A function \(f\) is continuous at a point \(a\) if for each \(\epsilon > 0\), there exists a \(\delta > 0\) such that for all points \(x\) satisfying \(0 < |x-a| < \delta\), we have \(|f(x) - f(a)| < \epsilon\). In our case, the condition is already given, meaning that \(f\) is continuous at \(a\).

Since it is given in the problem that \(f(a) > 0\), we can choose an appropriate \(\epsilon\) value. Let's choose: $$\epsilon = \frac{f(a)}{2}$$ Since \(f(a)>0\), \(\epsilon\) will be also positive.
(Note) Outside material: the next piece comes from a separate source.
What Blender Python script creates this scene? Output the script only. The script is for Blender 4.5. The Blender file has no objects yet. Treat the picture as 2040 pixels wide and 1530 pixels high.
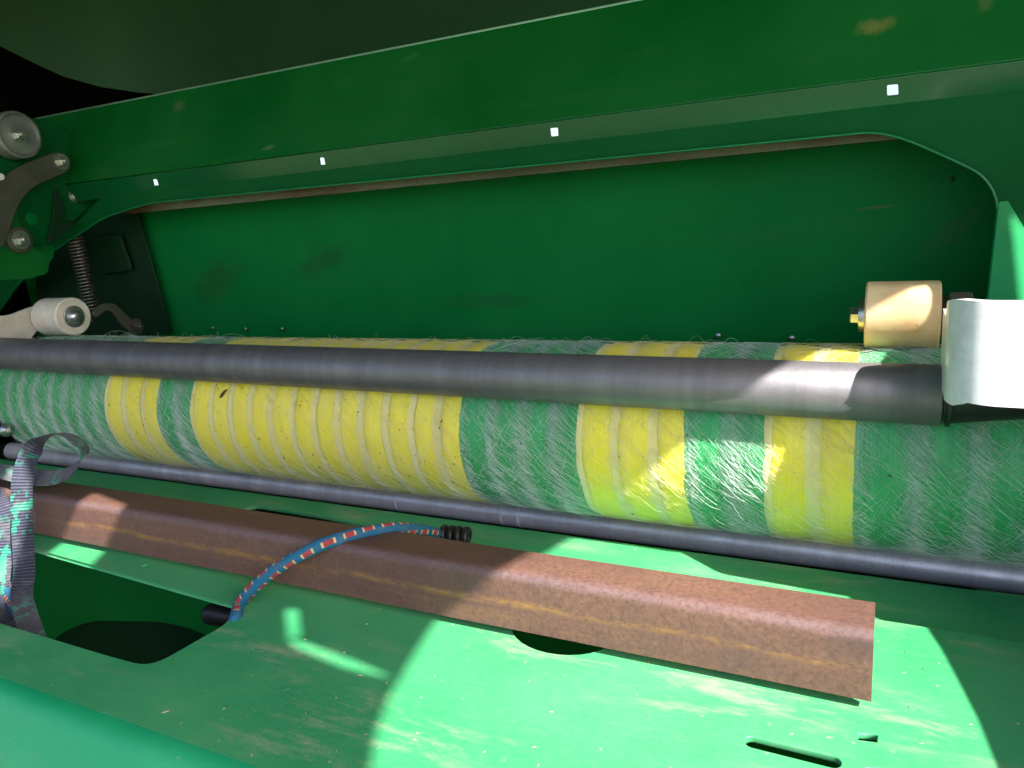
import bpy, bmesh, math, random
import numpy as np
from mathutils import Vector, Matrix, noise as mnoise
random.seed(7); rng = np.random.default_rng(7)
S = bpy.context.scene
COL = S.collection
ZC = 1.5                                   # camera height above the ground
# ------------------------------------------------------------------ camera
F = 1500.0
PITCH = math.radians(15)
nv = lambda v: np.array(v, float) / np.linalg.norm(v)
_ex = nv((3020, -120, 1500)); _up = nv(np.array((0, 1, 0)) - _ex[1] * _ex); _w = np.cross(_up, _ex)
_Y = _w * math.cos(PITCH) + _up * math.sin(PITCH); _Z = -_w * math.sin(PITCH) + _up * math.cos(PITCH)
R = np.array([_ex, _Y, _Z])
cam_d = bpy.data.cameras.new('camera'); cam = bpy.data.objects.new('camera', cam_d); COL.objects.link(cam)
cam_d.sensor_width = 36; cam_d.lens = 36 * F / 2040; cam_d.clip_start = 0.01; cam_d.clip_end = 3000
M4 = Matrix([list(R[i]) + [0] for i in range(3)] + [[0, 0, 0, 1]]); M4.translation = (0, 0, ZC)
cam.matrix_world = M4
S.camera = cam
# ------------------------------------------------------------------ light
SUN = nv((1.0, -0.34, 1.0))                # direction towards the sun
elev = math.asin(SUN[2]); azim = math.atan2(SUN[0], SUN[1])
W = bpy.data.worlds.new('World'); S.world = W; W.use_nodes = True
nt = W.node_tree; bg = nt.nodes['Background']
sky = nt.nodes.new('ShaderNodeTexSky'); sky.sky_type = 'NISHITA'; sky.sun_disc = False
sky.sun_elevation = elev; sky.sun_rotation = azim; sky.dust_density = 3.0; sky.air_density = .8; sky.ozone_density = .6
nt.links.new(sky.outputs[0], bg.inputs[0]); bg.inputs[1].default_value = 0.13
sl = bpy.data.lights.new('sun', 'SUN'); sl.energy = 5.0; sl.angle = math.radians(0.5); sl.color = (1, 0.96, 0.9)
so = bpy.data.objects.new('sun', sl); COL.objects.link(so)
so.rotation_euler = Vector(SUN).to_track_quat('Z', 'Y').to_euler(); so.location = (2, -1, 5)
S.view_settings.view_transform = 'Standard'; S.view_settings.look = 'None'
S.view_settings.exposure = 1.55; S.view_settings.gamma = 1
# ------------------------------------------------------------------ geometry helpers
def ray(x, y): return R @ np.array((x - 1020, 765 - y, -F))
def fin(p): return np.array((p[0], p[1], p[2] + ZC))
def onX(x, y, v): d = ray(x, y); return fin(d * v / d[0])
def onY(x, y, v): d = ray(x, y); return fin(d * v / d[1])
def onZ(x, y, v): d = ray(x, y); return fin(d * v / d[2])   # v relative to the camera height
def yz(w, u): return (w * math.cos(PITCH) + u * math.sin(PITCH), -w * math.sin(PITCH) + u * math.cos(PITCH) + ZC)
DZ = -0.2965                               # deck level below the camera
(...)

As we already know that \(f\) is continuous at \(a\), there must exist a \(\delta > 0\) such that, for every \(x\) satisfying \(0 < |x-a| < \delta\), we also have $$|f(x) - f(a)| < \epsilon $$

Now, we need to show that \(f(x) > 0\) for all \(x\) in the interval \((a-\delta, a+\delta)\). Let's check if \(f(x) - f(a) > -\epsilon\). If \(|f(x) - f(a)| < \epsilon\) is equivalent to $$-\epsilon < f(x) - f(a) < \epsilon$$ Now, substituting \(\epsilon = \frac{f(a)}{2}\) gives us the inequality: $$-\frac{f(a)}{2} < f(x) - f(a) < \frac{f(a)}{2}$$ Adding \(f(a)\) to the entire inequality, we have: $$\frac{f(a)}{2} < f(x) < \frac{3}{2}f(a)$$ Hence, we can conclude that for all \(x\) in \((a-\delta, a+\delta)\), \(f(x)>0\). In conclusion, there exists a positive number \(\delta > 0\) such that \(f(x) > 0\) for all \(x\) in the interval \((a-\delta, a+\delta)\).